CAD/CAM interfaced algorithm reduces cutting force, roughness, and machining time in free-form milling

• Published in: International journal of advanced manufacturing technology Vol. 107; no. 3-4; pp. 1883 - 1900
• Main Authors: Käsemodel, Rodrigo Berretta, de Souza, Adriano Fagali, Voigt, Rodrigo, Basso, Igor, Rodrigues, Alessandro Roger
• Format: Journal Article
• Language: English
• Published: London Springer London 01.03.2020; Springer Nature B.V
• Subjects: Algorithms; CAD/CAM; CAE) and Design; CAM; Computer aided manufacturing; Computer-Aided Engineering (CAD; Cutting force; Cutting parameters; Cutting speed; Cutting tools; Engineering; Feed rate; Free form; Industrial and Production Engineering; Machine shops; Mechanical Engineering; Media Management; Milling (machining); Numerical controls; Original Article; Surface geometry; Surface roughness; Ball-end; Speed parametrization; Free-form geometries; Optimized NC codes; Milling
• ISSN: 0268-3768; 1433-3015; 1433-3015
• DOI: 10.1007/s00170-020-05143-x

A ball-end cutting tool is usually chosen to mill free-form surfaces in finishing operations.
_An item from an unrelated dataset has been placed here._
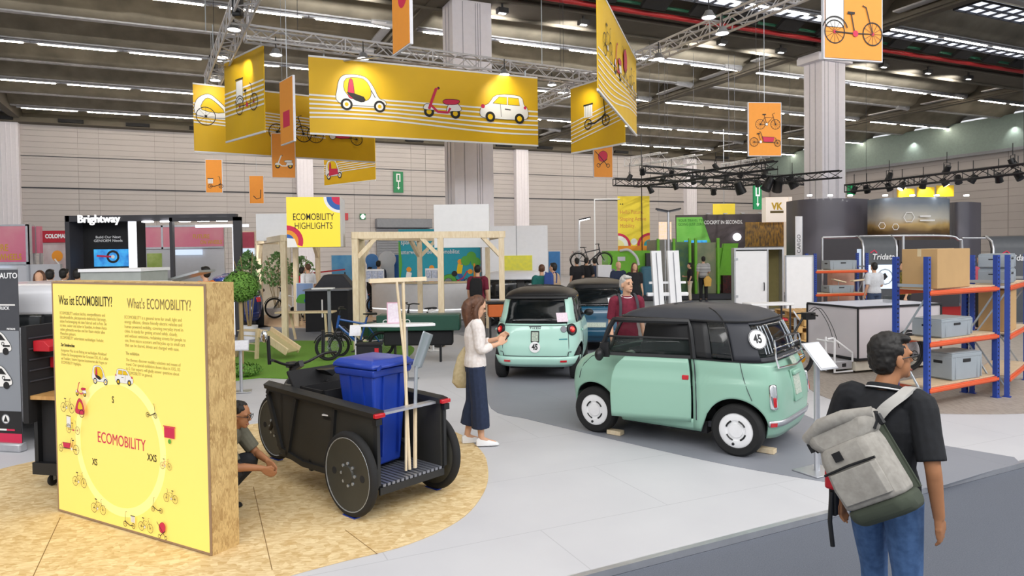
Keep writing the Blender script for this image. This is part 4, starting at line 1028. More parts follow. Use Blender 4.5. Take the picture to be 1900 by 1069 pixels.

The cutting speed, which is calculated considering the nominal tool diameter, reduces along the tool path, according to tool-surface contact and the effective tool diameter. This brings several drawbacks to the manufacturing process. The current work presents a new algorithm to optimize CNC codes for milling free-form surfaces by parametrizing and adjusting the spindle frequency and the feed rate, considering the tool-surface contact. The proposed algorithm introduces new values for spindle frequency ( S ) and for feed rate ( F ) at each line of the CNC code, according to the surface topography. Machining experiments show that the proposed algorithm can reduce the milling time up to 40%, as well as reduce the machining force up to 21%, compared to the ordinary CNC codes. By keeping the cutting speed and feed rate constant, the surface roughness was improved—confirmed by ANOVA analysis—due to the increased shear mechanism rather than ploughing, especially in areas where the effective tool diameter is smaller.